Seule femme à siéger au Conseil civil de Raqqa, dont elle est la co-présidente, c’est pourtant sur ses épaules que repose l’avenir d’une cité historique de Syrie. Mais ce qu’elle symbolise, c’est surtout l’image d’une femme forte, qu’elle revendique sans complexe aux côtés des hommes. Mais elle n’est pas seule. Une autre fille de Raqqa, qu’elle admire, s’est engagée dans les Forces démocratiques syriennes pour combattre Daech. Figure de proue d’un féminisme éclatant, Leïla Mustapha se montre aussi humble que déterminée. Son regard clair semble donner la direction aux autres : offrir un avenir digne à la Syrie et à ses femmes. Désormais, après les armes et l’horreur, la Syrie peut, grâce à elle, être associée à un visage de paix. La volonté du réalisateur est d’ailleurs de montrer des raisons d’espérer au-delà d’une actualité anxiogène.

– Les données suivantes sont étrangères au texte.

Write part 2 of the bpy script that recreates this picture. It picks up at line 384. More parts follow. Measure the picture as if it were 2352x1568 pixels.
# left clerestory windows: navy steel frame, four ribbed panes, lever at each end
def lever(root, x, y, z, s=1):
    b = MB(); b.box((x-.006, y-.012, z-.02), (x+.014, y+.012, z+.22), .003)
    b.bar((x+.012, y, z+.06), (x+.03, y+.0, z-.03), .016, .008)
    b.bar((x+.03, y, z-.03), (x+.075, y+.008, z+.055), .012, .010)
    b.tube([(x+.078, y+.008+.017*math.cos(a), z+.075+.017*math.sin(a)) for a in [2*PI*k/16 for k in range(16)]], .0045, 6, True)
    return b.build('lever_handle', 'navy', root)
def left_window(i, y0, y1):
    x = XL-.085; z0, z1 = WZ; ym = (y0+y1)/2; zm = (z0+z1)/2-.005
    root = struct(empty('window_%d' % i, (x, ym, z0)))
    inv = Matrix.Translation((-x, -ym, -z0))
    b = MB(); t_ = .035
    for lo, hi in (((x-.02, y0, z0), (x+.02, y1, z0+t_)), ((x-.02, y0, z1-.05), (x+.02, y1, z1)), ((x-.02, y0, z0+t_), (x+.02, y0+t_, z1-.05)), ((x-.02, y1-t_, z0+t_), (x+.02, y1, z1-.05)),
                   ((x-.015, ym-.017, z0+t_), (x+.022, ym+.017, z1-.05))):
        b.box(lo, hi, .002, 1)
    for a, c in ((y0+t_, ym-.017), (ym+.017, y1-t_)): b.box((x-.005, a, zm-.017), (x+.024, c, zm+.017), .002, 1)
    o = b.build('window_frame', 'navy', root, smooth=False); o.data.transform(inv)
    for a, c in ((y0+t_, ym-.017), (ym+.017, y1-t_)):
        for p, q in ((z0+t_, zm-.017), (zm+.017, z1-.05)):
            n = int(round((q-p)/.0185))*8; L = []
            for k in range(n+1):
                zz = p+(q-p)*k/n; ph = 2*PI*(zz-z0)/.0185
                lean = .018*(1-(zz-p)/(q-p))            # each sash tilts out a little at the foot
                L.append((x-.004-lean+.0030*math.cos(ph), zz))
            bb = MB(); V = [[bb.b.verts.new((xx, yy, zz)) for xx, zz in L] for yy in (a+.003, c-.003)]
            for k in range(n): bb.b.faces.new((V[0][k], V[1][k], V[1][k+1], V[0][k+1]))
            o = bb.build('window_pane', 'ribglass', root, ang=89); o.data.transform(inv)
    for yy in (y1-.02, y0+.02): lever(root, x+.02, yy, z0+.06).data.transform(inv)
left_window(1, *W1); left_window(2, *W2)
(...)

Travaillant sans relâche, Leïla accorde quelques moments volés à la journaliste pour la rédaction de son livre hommage : La femme, la vie, la liberté. Elle raconte leur histoire. Après le départ des terroristes, pas moins de 8.000 mines sont retrouvées au cœur de la ville. Les femmes ressortent terrorisées par le régime inhumain auquel elles ont été soumises et, quant à la ville, elle est entièrement détruite. Parmi les victimes, les enfants, qui ont vu leur mère se faire tuer ou lapidée pour adultère. Les biens ont été spoliés et des têtes innocentes sont tombées, accrochées ensuite sur des piquets à la vue de tous. Malgré cette vision d’horreur, la population de 300.000 habitants reste unie et incroyablement déterminée à continuer à vivre. 

Raqqa

Le documentaire revient ainsi sur des moments clés de la guerre en Syrie et suit la reporter au fil de ses questions et de ses prises de notes. Derrière les murs délabrés et la poussière pérenne, le cinéaste parvient à capturer des instants d’émotion, de recueillement et même de joie. Ce qui étonne le plus dans ces images c’est la peur surmontée, la paix plutôt que la colère, l’envie irrépressible d’aller de l’avant. Le témoignage unique de cette femme, décidée à remonter jour après jour sa propre ville des enfers, invite indéniablement au respect, mais aussi à repenser le rôle des femmes dans le monde. 

9 jours à Raqqa, de Xavier de Lauzanne, avec Marine de Tilly et Leïla Mustapha, 89 minutes, au cinéma le 8 septembre.